Bruckner's Negen symphonieën konden dus wel alle even magistraal, maar niet alle even belangrijk worden en wanneer men hem pieus wilde eeren, zou eene keuze uit zijn oeuvre gedaan moeten worden om de stukken aan te wijzen, welke men als zijne standaardwerken mag beschouwen. En wanneer men koos zijne Vierde, zijne Zevende, zijne hier nog niet uitgevoerde Achtste, zijne Negende, kon Bruckner gevierd worden met een voldoende aantal meesterwerken, tegenover welke alle aesthetische en muzikale bezwaren een einde zouden nemen.
Dat Mengelberg gisteren Bruckner's Eerste introduceerde, die dateert van 1866, is vooral te beschouwen als ‘eene daad van eenvoudige rechtvaardigheid’, als eene onvermijdelijke rehabilitatie, welke voornamelijk muziek-historische beteekenis heeft.
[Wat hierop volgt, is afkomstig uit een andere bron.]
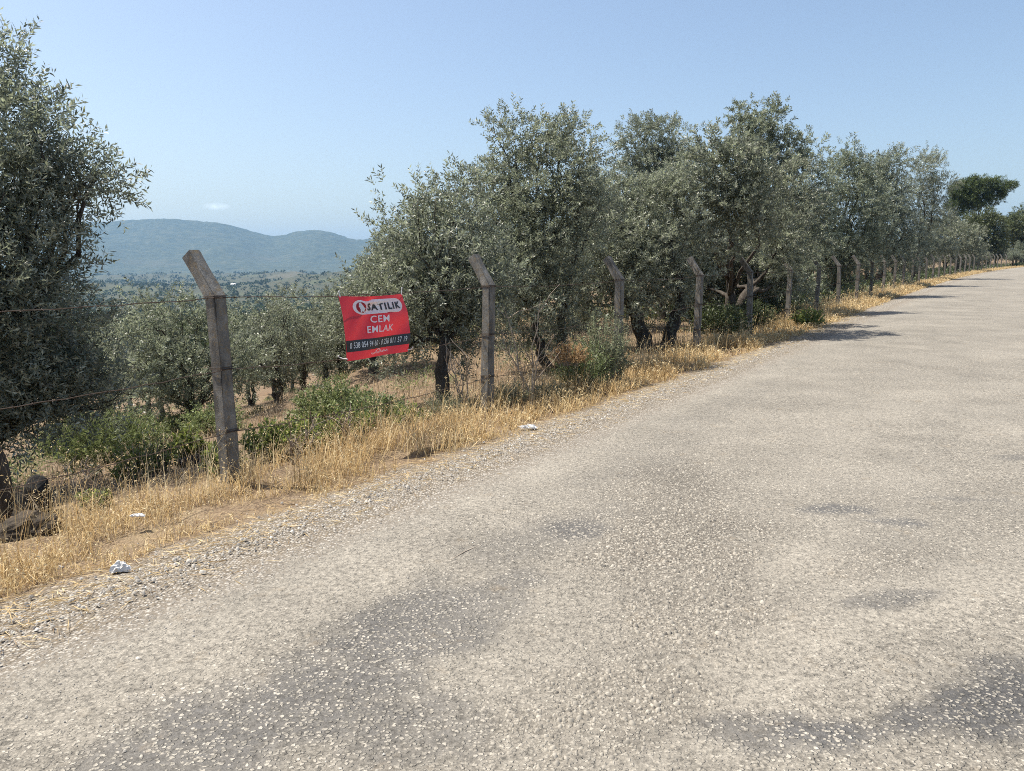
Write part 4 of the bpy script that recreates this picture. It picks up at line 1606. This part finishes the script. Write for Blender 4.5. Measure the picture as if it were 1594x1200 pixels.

Het stuk, dat geheel volgens het boven aangeduide type geconstrueerd werd, is aanzienlijk zwakker dan Bruckner's latere symphonieën, doch reeds in deze Eerste bevrijdde hij het idee ‘symphonie’ van tientallen academismen en vakmatige beperkingen, reeds in deze Eerste baande hij den weg voor Mahler, wiens grootste verdienste misschien eenmaal zal heeten, dat hij den primitieven en onbewogen gestalten van Bruckner ziel inblies. Het is ook zeer te hopen, dat Mengelberg deze daden van eenvoudige rechtvaardigheid zal voortzetten en wil overgaan tot de première van Bruckner's Achtste, het waarlijk grandioze monument van zijn leven, en eene ysmphonie, welke onvoorwaardelijk gehoord kan worden. Van een absoluut standpunt bezien, was deze Eerste een beetje overbodig, wat bij Mengelberg's toegewijde reproductie nog tot meerder waardeering aanleiding mag zijn.
Doch als iemand der melomanen desillusies gevoeld heeft, dan zijn deze hem vergoed door Beethoven's Egmont-ouverture, Wagner's Lohengrin-voorspel en Tristan-muziek, zeer betrouwbare en illusioneerende repertoire-nummers.